Bebe Rexha’s voice makes a quirky, squirmy sound that may not be your cup of squeak. But if it is, then it’s crazily irresistible and, given the right melody, unstoppable. Her serpentine wail is the precious ingredient in some of today’s biggest hits, the factor that’s turned otherwise bland songs like Louis Tomlinson’s “Back to You” and Florida Georgia Line’s “Meant to Be” into body-rocking and chart-topping gold.

But after years hustling in the shadows of other people like Nicki Minaj, Lil Wayne, David Guetta, G-Eazy and more (she also wrote Eminem and Rihanna’s 2013 hit “Monster”), the 28-year-old singer’s first album has next to no guests. She is pop’s Giving Tree no more. And, judging by the lyrics, Rexha has been feeling rather raked over. “Maybe I’m just comfortable being sad,” she sings with a dark quaver on “Sad.” As the song and its title suggest, Expectations is full of sexy songs and a cornucopia of self-esteem issues.

“I’m A Mess” updates Meredith Brooks’ 1997 classic “Bitch”: “I’m a mess, I’m a loser/ I’m a hater, I’m a user/ I’m a mess for your love it ain’t you/ I’m obsessed, I’m embarrassed.” “Don’t Get Any Closer” also goes hard on the Nineties diva fandom, nailing the Gwen Stefani power squeal when she threatens to share “all the things I’ve been hiding” over the crackle of a record player she’s tooling with in her attic of secrets. On the other side of the spectrum, there’s the lusty romp “Self Control,” which is more like Hey Baby-era No Doubt, with its dancehall vibes and lyrics about giving into an obsession: “And I don’t mean cigarettes and alcohol,” Rexha sings.

On Expectations, Rexha paints herself as a heroine trapped in an ivory tower of her own making.
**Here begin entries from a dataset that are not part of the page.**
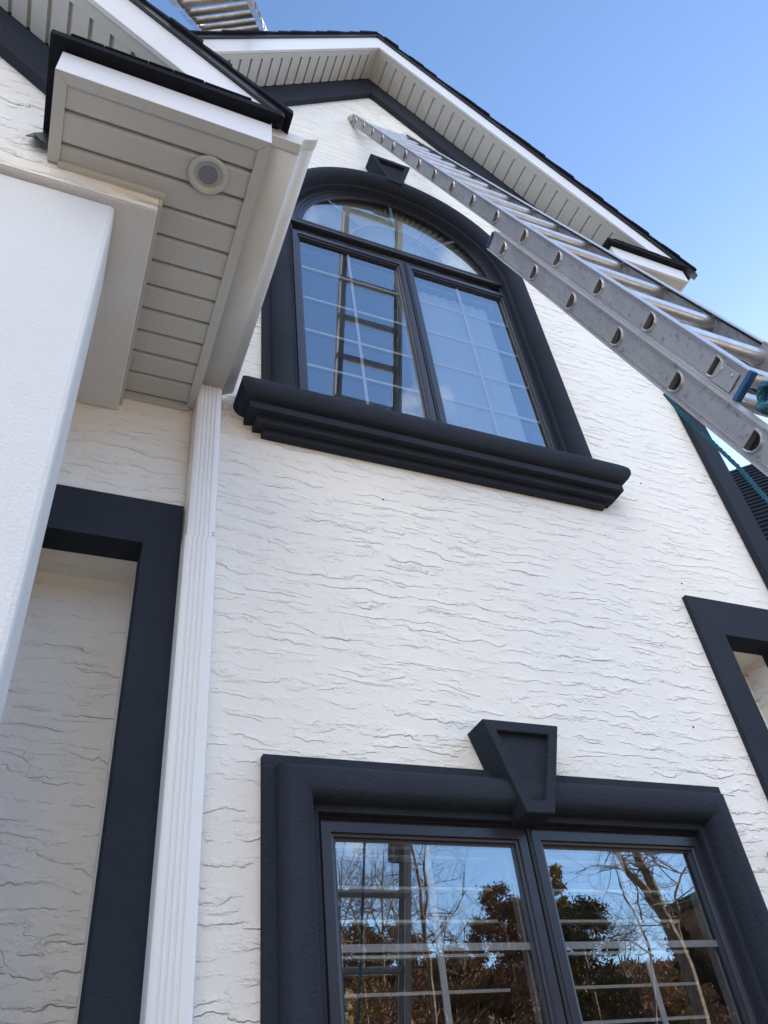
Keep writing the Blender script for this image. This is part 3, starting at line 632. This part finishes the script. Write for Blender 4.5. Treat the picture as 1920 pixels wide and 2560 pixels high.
for x in (bx0, bx1): MB().obox(F1.o, F1.e, F1.t, F1.n, (x - .006, x + .028) if x < 0 else (x - .028, x + .006), (-1.33 * U - .003, -1.33 * U + .010), (.038, .098)).build('end_cap', 'blue_plastic', lad, bevel=.002)
for x in (fx0, fx1):
    s_ = 1 if x == 0 else -1
    MB().tube([F1(x + s_ * .012, 9.40 * U, .020), F1(x + s_ * .012, 9.58 * U, .014), F1(x + s_ * .012, 9.75 * U, .010), F1(x + s_ * .012, 9.83 * U, .004)], [.024, .036, .034, .016], 10).build('top_pad', 'rubber', lad, smooth=60)
pl = MB().obox(F1.o, F1.e, F1.t, F1.n, (-.0045, -.0015), (-6.27 * U, -6.02 * U), (-.020, .024)); pl.build('rivet_plate', 'alu', lad, bevel=.001)
for a in (-6.21, -6.08): MB().lathe(F1(-.0046, a * U, -.010), -F1.e, [(.0048, 0), (.0042, .002), (.0005, .003)], 10).build('rivet', 'alu_bright', lad, smooth=50)
lk = MB().obox(F1.o, F1.e, F1.t, F1.n, (FW - .050, FW - .030), (-5.30 * U, -4.93 * U), (-.046, -.038)).obox(F1.o, F1.e, F1.t, F1.n, (FW - .050, FW - .046), (-5.30 * U, -4.93 * U), (-.0375, .03))
lk.build('rung_lock', 'alu', lad, bevel=.0015)
for x in (bx0, bx1):
    s_ = 1 if x < 0 else -1
    MB().obox(Vector((1.24 + x, F1(0, -16.4 * U, .067).y, .0)), Vector((1, 0, 0)), Vector((0, 1, 0)), Vector((0, 0, 1)), (-.01, .035) if s_ > 0 else (-.035, .01), (-.06, .06), (0.004, .05)).build('foot', 'rubber', lad, bevel=.006)
for c in lad.children: c.matrix_parent_inverse = LI
# second ladder resting on the left rake of the gable
lad2 = empty('extension_ladder', (-1.4, -3.4, 0)); tag(lad2, 'mud stained ladder leaning on the roof edge left of the gable peak', 'ladder')
t2 = Vector((.176, .385, .906)).normalized(); e2 = Vector((.359, -.18, .006)); e2 = (e2 - t2 * e2.dot(t2)).normalized(); n2 = t2.cross(e2) * -1
n2 = e2.cross(t2) * -1 if (e2.cross(t2) * -1).y > 0 else e2.cross(t2)
F2 = Frame(Vector((-.025, -.421, 7.112)), t2, e2, n2)
h2 = [U * k for k in range(-24, 7)]
for x, s_ in ((-.018, 1), (.418, -1)): rail(F2, 'rail', lad2, x, s_, -25.2 * U, 6.4 * U, -.036, .036, [], 'alu')
for h in h2: rung(F2, lad2, -.018, .418, h, 0.0, 'rung_dirty', .040, .034, 'rung_dirty')
for c in lad2.children: c.matrix_parent_inverse = Matrix.Translation((1.4, 3.4, 0))
# ------------------------------------------------------------------ rope
def pixel(u, v): return (RC.transposed() @ Vector((u - 960, -(v - 1280), -1980.47))).normalized()
def onx(u, v, x): r = pixel(u, v); return CAM + r * ((x - CAM.x) / r.x)
def ony(u, v, y): r = pixel(u, v); return CAM + r * ((y - CAM.y) / r.y)
def twisted(mb, pts, r, turns=60):
    """three-strand rope round a polyline"""
    P = [Vector(p) for p in pts]; d = [0]
    for i in range(1, len(P)): d.append(d[-1] + (P[i] - P[i - 1]).length)
    L = d[-1]; n = max(8, int(L / .012))
    def at(s):
        for i in range(1, len(P)):
            if s <= d[i] or i == len(P) - 1: f = (s - d[i - 1]) / max(1e-6, d[i] - d[i - 1]); return P[i - 1].lerp(P[i], f)
    C_ = [at(L * i / n) for i in range(n + 1)]
    for ph in range(3):
        pp = []
        for i, c in enumerate(C_):
            t = (C_[min(i + 1, n)] - C_[max(i - 1, 0)]).normalized(); u = t.cross(Vector((.31, .2, .93))).normalized(); w_ = t.cross(u); a = ph * 2.094 + L * i / n / .055 * 6.283
            pp.append(c + (u * math.cos(a) + w_ * math.sin(a)) * r * .5)
        mb.tube(pp, r * .62, 6)
    return mb
rp = MB()
twisted(rp, [onx(1662, 985, 1.30), onx(1700, 1030, 1.30), onx(1770, 1095, 1.29), onx(1850, 1172, 1.28), onx(1935, 1268, 1.27), onx(2050, 1420, 1.27), Vector((1.28, -1.9, 1.2)), Vector((1.3, -2.15, .03))], .0048)
tag(rp.build('rope', 'rope', smooth=60), 'slack teal rope hanging down behind the leaning extension ladder', 'rope')
rk = MB()
for i in range(5):
    x = .026 + .012 * i; c = F1(x, -6.50 * U + .004 * (i % 2), -.008)
    ring = [c + F1.t * (.024 + .004 * (i % 2)) * math.cos(a) + F1.n * (.028 + .003 * (i % 3)) * math.sin(a) + F1.e * .010 * math.sin(a * 2 + i) for a in [2 * math.pi * k / 18 for k in range(19)]]
    twisted(rk, ring, .0068)
twisted(rk, [F1(.05, -6.50 * U, -.036), F1(.11, -6.9 * U, -.05), F1(.18, -8 * U, -.03), F1(.2, -15 * U, .0)], .0062)
tag(rk.build('rope', 'rope', smooth=60), 'frayed teal rope knotted round the lowest rung of the upper ladder section', 'rope')
rp2 = MB()
twisted(rp2, [F1(.20, -1.9 * U, .115), F1(.21, -5 * U, .12), F1(.19, -9 * U, .13), F1(.2, -15.5 * U, .11)], .0062)
tag(rp2.build('rope', 'rope', smooth=60), 'taut teal hoist rope running down the middle of the extension ladder rungs', 'rope')
# ================================================================== REAR WING ROOF (right edge)
wing = empty('house_wing', (9, 4, 0)); tag(wing, 'rear house wing with black shingle roof at the right edge', 'house')
h_ = Vector((.70711, -.70711, 0)); dn = Vector((-.70711, -.70711, 0)); top = ony(1820, 1179, 3.4)
rt = MB(); sl_ = Vector((dn.x * .588, dn.y * .588, -.809)); nrm = Vector((dn.x * .809, dn.y * .809, .588))
for i in range(40):
    o0 = top + sl_ * (.14 * i)
    rt.obox(o0, h_, sl_, nrm, (-5, 4), (0, .15), (-.02 + .0, .0)) if False else rt.add([o0 + h_ * -5 + nrm * .0, o0 + h_ * 2 + nrm * .0, o0 + h_ * 2 + sl_ * .15 + nrm * .022, o0 + h_ * -5 + sl_ * .15 + nrm * .022, o0 + h_ * -5 + sl_ * .15 - nrm * .012, o0 + h_ * 2 + sl_ * .15 - nrm * .012], [(0, 1, 2, 3), (3, 2, 5, 4)])
bk = Vector((-dn.x * .588, -dn.y * .588, -.809))
rt.add([top + h_ * -5, top + h_ * 2, top + h_ * 2 + bk * 6, top + h_ * -5 + bk * 6], [(0, 1, 2, 3)])
rt.build('roof', 'shingle', wing, flip=False)
e0 = top + sl_ * 5.9; e1 = top + bk * 5.9
ww = MB()
A = [Vector((p.x, p.y, 0)) for p in (e0 + h_ * -4.7, e0 + h_ * 1.8, e1 + h_ * 1.8, e1 + h_ * -4.7)]; zt_ = e0.z
ww.add([tuple(p) for p in A] + [(p.x, p.y, zt_) for p in A] + [tuple(top + h_ * 1.8), tuple(top + h_ * -4.7)], [(0, 1, 5, 4), (2, 3, 7, 6), (1, 2, 6, 8, 5), (3, 0, 4, 9, 7)])
ww.build('wall', 'stucco', wing)
for c in wing.children: c.matrix_parent_inverse = Matrix.Translation((-9, -4, 0))
# ================================================================== GROUND AND THE HILLSIDE OPPOSITE (seen in the glass)
def gz(x, y):
    d = max(0, -y - 9.5); return .33 * min(d, 33) * (1 - math.exp(-d / 3)) + max(0, d - 33) * .04 + mnoise.noise(Vector((x * .12, y * .12, 0))) * min(.9, d * .06)
gm = MB(); nx, ny = 110, 170
xs = [-160 + 320 * (i / nx) for i in range(nx + 1)]; ysx = [160 - 260 * (j / ny) for j in range(ny + 1)]
gm.add([(x, y, gz(x, max(y, -80)) - .02) for y in ysx for x in xs], [(j * (nx + 1) + i, j * (nx + 1) + i + 1, (j + 1) * (nx + 1) + i + 1, (j + 1) * (nx + 1) + i) for j in range(ny) for i in range(nx)])
tag(gm.build('ground', 'ground', smooth=60), kind='structure')
tag(MB().add([(-14, -9.6, 0), (26, -9.6, 0), (26, -4.6, 0), (-14, -4.6, 0)], [(0, 1, 2, 3)]).build('bounce_slab', 'concrete'), kind='structure')  # unseen pale slab, added to bounce sunlight onto the facade
tag(MB().add([(-14, -4.59, 0), (26, -4.59, 0), (26, -.0, 0), (-14, -.0, 0)], [(0, 1, 2, 3)]).build('absorber_strip', 'dark_ground'), kind='structure')  # unseen dark strip, added to cut bounce light on the undersides
def mir(u, v, Y):
    """the point whose reflection in the window glass is seen at pixel u,v when it stands Y in front"""
    p = ony(u, v, Y); return Vector((p.x, .04 - p.y, p.z))
def branch(mb, p, d, L, r, depth, rg, droop=0.0, kids=(3, 4), spread=.6, tips=None):
    n = 5; pts = [p]; rad = [r]; q = p.copy(); v = d.normalized()
    for i in range(n):
        v = (v + Vector((rg.gauss(0, .10), rg.gauss(0, .10), rg.gauss(0, .08) - droop * (.2 if depth < 2 else .0))) + Vector((0, 0, .03))).normalized(); q = q + v * (L / n); pts.append(q.copy()); rad.append(r * (1 - .6 * (i + 1) / n))
    mb.tube(pts, rad, 6 if r > .05 else 4 if r > .015 else 3, caps=False)
    if tips is not None and depth <= 1: tips += pts[2:]
    if depth == 0: return
    for k in range(rg.randint(*kids)):
        i = rg.randint(2, n); side = Vector((rg.gauss(0, 1), rg.gauss(0, 1), rg.gauss(.3, .5))).normalized()
        i0 = pts[i]; dd = (v * (1 - spread) + side * spread).normalized()
        branch(mb, i0, dd, L * rg.uniform(.5, .75), rad[i] * .75, depth - 1, rg, droop, kids, spread, tips)
def leaf_cloud(centres, rad, n, size, rg):
    mb = MB()
    for _ in range(n):
        c = rg.choice(centres); p = Vector(c) + Vector((rg.gauss(0, rad), rg.gauss(0, rad), rg.gauss(0, rad * .8)))
        a = Vector((rg.gauss(0, 1), rg.gauss(0, 1), rg.gauss(0, 1))).normalized(); b = a.orthogonal().normalized(); s = size * rg.uniform(.6, 1.4)
        mb.add([p - a * s, p + b * s * .6, p + a * s, p - b * s * .6], [(0, 1, 2, 3)])
    return mb
GR = 'trees on the hillside opposite, seen only as reflections in the glass'
def mscale(u, v, Y):
    p = ony(u, v, Y); return (p - CAM).dot(Vector(RC[2]) * -1) / 1980.47
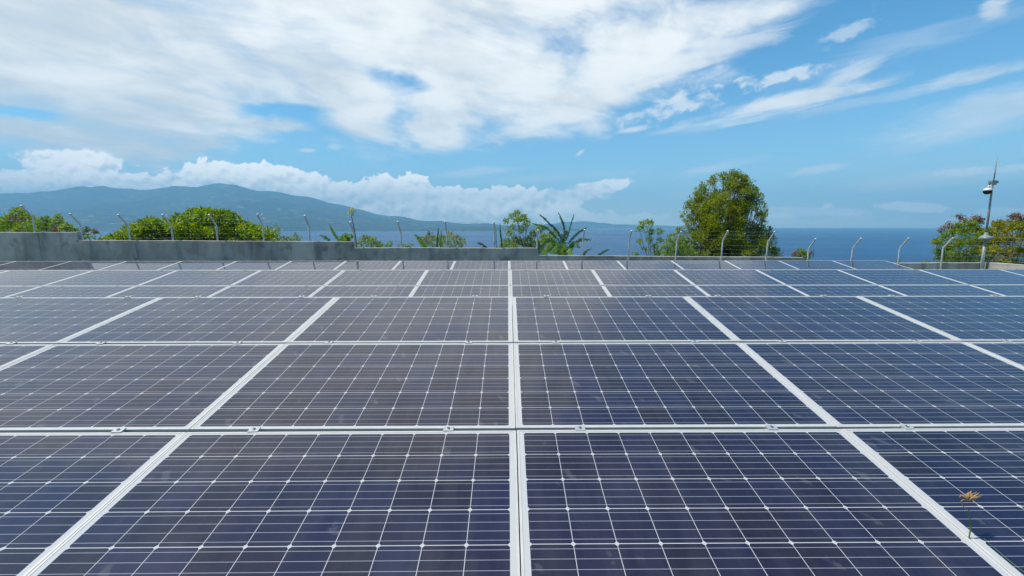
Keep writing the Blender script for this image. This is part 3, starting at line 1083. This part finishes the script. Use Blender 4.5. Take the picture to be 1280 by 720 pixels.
mb = MB()
mb.tube([(mx, my, gz(mx, my) - 0.3), (mx, my, mz(299))], 0.043, 14)
mpart(mb, 'lower_pole', M_GREYP)
mb = MB()
mb.tube([(mx, my, mz(299)), (mx, my, mz(226))], 0.028, 12)
mpart(mb, 'upper_pole', M_GREYP)
mb = MB()
zb = mz(297)
mb.lathe([(0.0, -0.115), (0.07, -0.11), (0.14, -0.075), (0.168, -0.03), (0.166, 0.0), (0.14, 0.035), (0.085, 0.065), (0.052, 0.10), (0.05, 0.155), (0.036, 0.17)], (mx, my, zb), 24)
mpart(mb, 'bell_shroud', M_GREYP)
mb = MB()
z = mz(228.5)
mb.box(mx - 0.085, mx + 0.06, my - 0.06, my + 0.06, z - 0.07, z + 0.075)
mb.box(mx + 0.06, mx + 0.13, my - 0.05, my + 0.04, z - 0.02, z + 0.06)
mb.box(mx - 0.13, mx - 0.085, my - 0.03, my + 0.03, z - 0.03, z + 0.03)
mpart(mb, 'junction_box', M_GREYP, smooth=False)
mb = MB()
z2 = mz(235)
mb.box(mx - 0.10, mx - 0.02, my - 0.04, my + 0.04, z2 - 0.07, z2 + 0.10)
mb.tube([(mx - 0.02, my, z2 + 0.06), (mx - 0.14, my - 0.03, z2 + 0.07), (mx - 0.19, my - 0.05, z2 + 0.02)], 0.022, 8)
mpart(mb, 'bracket', M_WHITEP)
mb = MB()
cc = (mx - 0.19, my - 0.05, mz(238.5))
mb.lathe([(0.0, 0.10), (0.06, 0.095), (0.105, 0.06), (0.115, 0.03), (0.115, 0.004), (0.0, 0.003)], cc, 20)
dome = mpart(mb, 'dome_camera', M_WHITEP)
mb = MB()
mb.lathe([(0.108, -0.0), (0.105, -0.05), (0.075, -0.095), (0.0, -0.115)], cc, 18)
mpart(mb, 'dome_lens', M_BLACKG, dome)
mb = MB()
mb.tube([(mx + 0.02, my, mz(226)), (mx + 0.03, my, mz(212)), (mx + 0.035, my, mz(194.5))], [0.017, 0.012, 0.007], 8)
mpart(mb, 'antenna', M_GREYP)

# ------------------------------------------------------------------ plants
def leaves_mesh(P, D, L, Wd, name, m, parent, fold=0.25, curl=0.0):
    """P centres, D directions (N x 3), L lengths, Wd widths: one four-pointed folded leaf each, two faces"""
    n = len(P)
    D = D / (np.linalg.norm(D, axis=1, keepdims=True) + 1e-9)
    rv = RNG.normal(size=(n, 3)) * 0.7 + np.array([0, 0, 1.0])
    S = np.cross(D, rv)
    S /= (np.linalg.norm(S, axis=1, keepdims=True) + 1e-9)
    N = np.cross(S, D)
    L = L[:, None]
    Wd = Wd[:, None]
    base = P
    tip = P + D * L - N * L * curl
    midp = P + D * L * 0.48
    a = midp + S * Wd * 0.5 + N * Wd * fold
    b = midp - S * Wd * 0.5 + N * Wd * fold
    V = np.stack([base, a, tip, b], axis=1).reshape(-1, 3)
    me = bpy.data.meshes.new(name)
    me.vertices.add(4 * n)
    me.vertices.foreach_set('co', V.astype(np.float32).ravel())
    idx = np.arange(n)[:, None] * 4
    tri = np.concatenate([idx + np.array([[0, 1, 2]]), idx + np.array([[0, 2, 3]])], axis=1).reshape(-1)
    me.loops.add(6 * n)
    me.loops.foreach_set('vertex_index', tri.astype(np.int32))
    me.polygons.add(2 * n)
    me.polygons.foreach_set('loop_start', (np.arange(2 * n) * 3).astype(np.int32))
    me.polygons.foreach_set('loop_total', np.full(2 * n, 3, np.int32))
    me.update(calc_edges=True)
    me.validate()
    me.materials.append(m)
    o = bpy.data.objects.new(name, me)
    C.objects.link(o)
    o.parent = parent
    o.matrix_parent_inverse = Matrix.Translation(parent.location).inverted()
    return o


def clump_points(clumps, n, shell=0.55, squash=0.85):
    """points spread over and inside soft clumps; directions point outwards with an upward bias"""
    cs = np.array([c[:3] for c in clumps])
    rs = np.array([c[3] for c in clumps])
    wgt = rs ** 2
    k = RNG.choice(len(clumps), size=n, p=wgt / wgt.sum())
    d = RNG.normal(size=(n, 3))
    d /= np.linalg.norm(d, axis=1, keepdims=True)
    rad = (shell + (1 - shell) * RNG.random(n)) ** 1.0 * np.where(RNG.random(n) < 0.10, 1.25, 1.0)
    P = cs[k] + d * (rs[k] * rad)[:, None] * np.array([1, 1, squash])
    return P, d


def branches(mb, base, clumps, r0, fork=0.45, lean=0.0, n=7):
    base = Vector(base)
    top = Vector(np.mean([c[:3] for c in clumps], axis=0))
    hi = max(c[2] for c in clumps)
    fk = base.lerp(Vector((top.x, top.y, top.z)), fork)
    bend = Vector((random.uniform(-.1, .1), random.uniform(-.1, .1), 0)) * (fk - base).length
    mb.tube([base + Vector((0, 0, -0.2)), base.lerp(fk, 0.5) + bend, fk], [r0, r0 * 0.85, r0 * 0.72], n)
    lead = Vector((top.x, top.y, hi - 0.2))
    mb.tube([fk, fk.lerp(lead, 0.5) + bend * 0.6, lead], [r0 * 0.7, r0 * 0.42, r0 * 0.12], 6)
    for c in clumps:
        e = Vector(c[:3])
        s = random.uniform(0.0, 0.55)
        st = fk.lerp(lead, s) if lead.z > e.z * 0 + fk.z else fk
        md = st.lerp(e, 0.5) + Vector((0, 0, -0.08 * (e - st).length)) + Vector((random.uniform(-.1, .1), random.uniform(-.1, .1), 0)) * (e - st).length
        mb.tube([st, md, e], [r0 * 0.36, r0 * 0.22, r0 * 0.07], 5)
        for q in range(3):
            t2 = e + Vector((random.uniform(-1, 1), random.uniform(-1, 1), random.uniform(-.2, 1))).normalized() * c[3] * 0.95
            mb.tube([md.lerp(e, random.uniform(.4, 1)), t2], [r0 * 0.09, r0 * 0.03], 4, cap=False)


def world_clumps(lst, Y, depth, seed=0):
    """(px, py, radius px) seen in the photograph -> clumps in the world, at their own spread of distances"""
    rr = random.Random(seed)
    out = []
    for q in lst:
        y = Y + rr.uniform(-depth, depth) if len(q) < 4 else Y + q[3]
        p = at(q[0], q[1], y)
        out.append((p.x, p.y, p.z, q[2] / F_PX * y))
    return out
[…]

But her cat-scratching upper register suggests sensitivity more than vengeance. She turns an Ed Sheeran-esque ballad like “Knees” into a firecracker of desperation, singing “I’m praying for closed doors and open windows … Don’t be scared to leave.” She does even better on “Ferrari” by enunciating the hell out of “Mulholland Drive” as she slams on the accelerator because “living in the fast lane’s getting kind of lone-lay.” As Brittney Spears, the ultimate Nineties queen, said on her own debut 20 years ago, Rexha’s lone-lay-ness is killing her.